REALIZING HIS RIGHTEOUSNESS is the primary tool we are given as His people. He wants us to prayerfully meditate not on the empty tomb, not on the fact that the TZADE is missing, but on the mission of the TZADE.
Miriam and the Israelites weren’t the last Hebrews to wonder in distress where the TZADE went after THREE DAYS:
John 20:11-15 “But Mary stood weeping outside the tomb, and as she wept she stooped to look into the tomb. And she saw two angels in white, sitting where the body of Jesus had lain, one at the head and one at the feet. They said to her, “Woman, why are you weeping?” She said to them, “They’ve taken away my Lord, and I do not know where they have laid him.” Having said this, she turned around and saw Yeshua standing, but she did not know it was Yeshua. Yeshua said to her “Woman, why are you weeping?”

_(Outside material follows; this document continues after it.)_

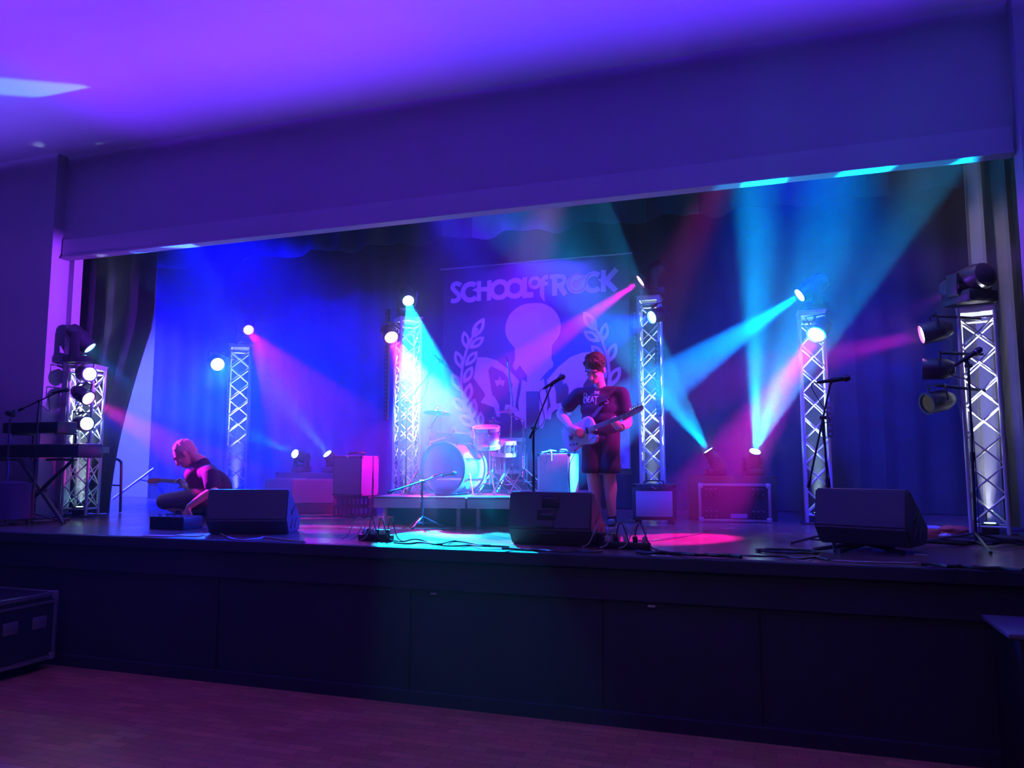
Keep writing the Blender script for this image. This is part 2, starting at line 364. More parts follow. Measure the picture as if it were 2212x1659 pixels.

AYIN-TZADE is the first tool in the tool box for reborn Israel, and teaching AYIN TZADE to Mary was the first lesson of our risen Messiah.
It’s the key to overcoming bitterness, unforgiveness, and sin.
Every.
Single.
Sin.
Miriam’s name is only mentioned these two times in all of Exodus. I believe that was to explain, at a deeper level, the revelation of the missing Tzade in the word MITZRIAM and it’s resulting transformative power. However, the next time she appears in the biblical narrative, it’s to teach us about the nature of backsliding—and what it means to FORGET the TZADE. In that story, I’ll look at the connection between two more TZADE words: TZIT-TZIT (a tassel with a cord of blue) and Tzara (a “Leper”). That might be a few weeks off—this is only day 5 of Shavuot!